Friday, Sep. 04, 1964
Words Across the Sea
Republican Presidential Candidate Barry Goldwater was at sea much of last week, ostensibly in retirement during the Democratic Convention.
Yet during most of his five days aboard the borrowed 83-ft. yacht Sundance, bobbing in the Pacific off the California coast, Barry stubbornly refused to let any controversies die out, and even created new ones. One day, leaning against the yacht's railing, and wearing brilliant orange-red pants, a white terry-cloth shirt, and a day's growth of beard, he welcomed reporters aboard for a press conference.
He admitted that his own polls have him trailing Johnson by 63% to 29% . "I wouldn't call that good, but I don't think polls are too dependable any more," declared Goldwater. Then he said frankly, "I don't believe I'm as strong in the South as some people would like to believe."
In His Bones. When a reporter asked what he thought the major campaign issue would be, Barry said foreign affairs. He said he had a feeling in his "political bones" that the Johnson Administration was trying to negotiate a secret settlement in South Viet Nam before Election Day. Such negotiations might not be bad, said Goldwater, if they provided an "honest settlement." Then he astonished the newsmen by saying: "I've thought for some time that talks with the Red Chinese might be profitable."
Once ashore, newsmen could scarcely believe their notes: Barry Goldwater willing to negotiate with Red China? Press Aide Paul Wagner hurriedly put in a radiophone call to Barry for further clarification. He came back and told the confused newsmen that Goldwater merely meant that the U.S. should be ready to threaten the Red Chinese if they continued to supply Viet Cong guerrillas--telling them that "if they didn't stop, then you would blow up a bridge or show some other sort of force." Wagner explained that Barry had told him on the phone: "I'm not really recommending this but it might not be an impossible idea."
Making Waves. Earlier in the week, even while on land, Barry made waves. Before the national convention of Veterans of Foreign Wars in Cleveland, he ignored Democratic charges that he is trigger-happy, said again that NATO's Supreme Commander should have greater control over what Barry has now begun to call "conventional nuclear weapons." Said Goldwater to the veterans: "Let me stress that these small conventional nuclear weapons are no more powerful than the firepower you have faced on the battlefield.

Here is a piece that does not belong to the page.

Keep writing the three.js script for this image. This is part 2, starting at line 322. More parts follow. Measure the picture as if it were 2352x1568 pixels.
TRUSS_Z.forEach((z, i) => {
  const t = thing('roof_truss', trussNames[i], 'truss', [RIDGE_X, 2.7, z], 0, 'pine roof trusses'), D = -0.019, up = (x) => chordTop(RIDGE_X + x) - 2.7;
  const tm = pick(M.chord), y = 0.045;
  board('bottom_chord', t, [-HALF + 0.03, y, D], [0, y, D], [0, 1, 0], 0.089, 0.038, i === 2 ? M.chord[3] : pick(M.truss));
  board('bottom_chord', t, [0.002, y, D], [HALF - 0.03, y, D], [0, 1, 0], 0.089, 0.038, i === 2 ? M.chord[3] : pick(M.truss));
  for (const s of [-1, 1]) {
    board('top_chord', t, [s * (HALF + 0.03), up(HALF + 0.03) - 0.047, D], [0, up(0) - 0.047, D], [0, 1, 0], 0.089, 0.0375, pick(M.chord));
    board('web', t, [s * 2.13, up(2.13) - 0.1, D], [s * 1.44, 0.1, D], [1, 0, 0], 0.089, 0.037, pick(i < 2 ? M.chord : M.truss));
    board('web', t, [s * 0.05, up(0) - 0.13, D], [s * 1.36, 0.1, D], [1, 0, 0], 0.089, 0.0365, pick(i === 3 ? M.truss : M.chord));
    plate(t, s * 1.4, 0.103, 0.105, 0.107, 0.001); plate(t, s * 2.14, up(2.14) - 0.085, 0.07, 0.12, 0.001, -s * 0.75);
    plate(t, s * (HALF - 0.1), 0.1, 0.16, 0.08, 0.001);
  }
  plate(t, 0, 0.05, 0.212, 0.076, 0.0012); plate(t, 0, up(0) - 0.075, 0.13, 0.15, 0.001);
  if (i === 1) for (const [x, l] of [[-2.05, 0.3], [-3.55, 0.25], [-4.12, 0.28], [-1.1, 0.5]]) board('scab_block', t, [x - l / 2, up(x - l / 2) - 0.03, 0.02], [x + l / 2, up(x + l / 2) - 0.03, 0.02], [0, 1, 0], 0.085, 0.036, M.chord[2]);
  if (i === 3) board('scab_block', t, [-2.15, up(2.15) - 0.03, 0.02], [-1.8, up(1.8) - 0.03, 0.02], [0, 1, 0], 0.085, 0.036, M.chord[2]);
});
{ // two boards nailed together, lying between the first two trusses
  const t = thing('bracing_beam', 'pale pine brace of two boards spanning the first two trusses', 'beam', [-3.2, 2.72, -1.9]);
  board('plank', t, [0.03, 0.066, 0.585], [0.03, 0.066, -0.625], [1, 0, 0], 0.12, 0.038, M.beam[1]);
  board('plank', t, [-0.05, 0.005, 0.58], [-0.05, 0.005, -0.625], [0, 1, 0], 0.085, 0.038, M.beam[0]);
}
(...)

They simply come in a smaller package." Barry's argument was directly disputed two days later before the same audience by Deputy Defense Secretary Cyrus R. Vance, who snapped: "How 'conventional' was the 'small' weapon over Hiroshima? The typical tactical weapon was several times its yield, and the nuclear firepower available to a single infantry division is hundreds of times the destructive force of the bombs which destroyed both Hiroshima and Nagasaki."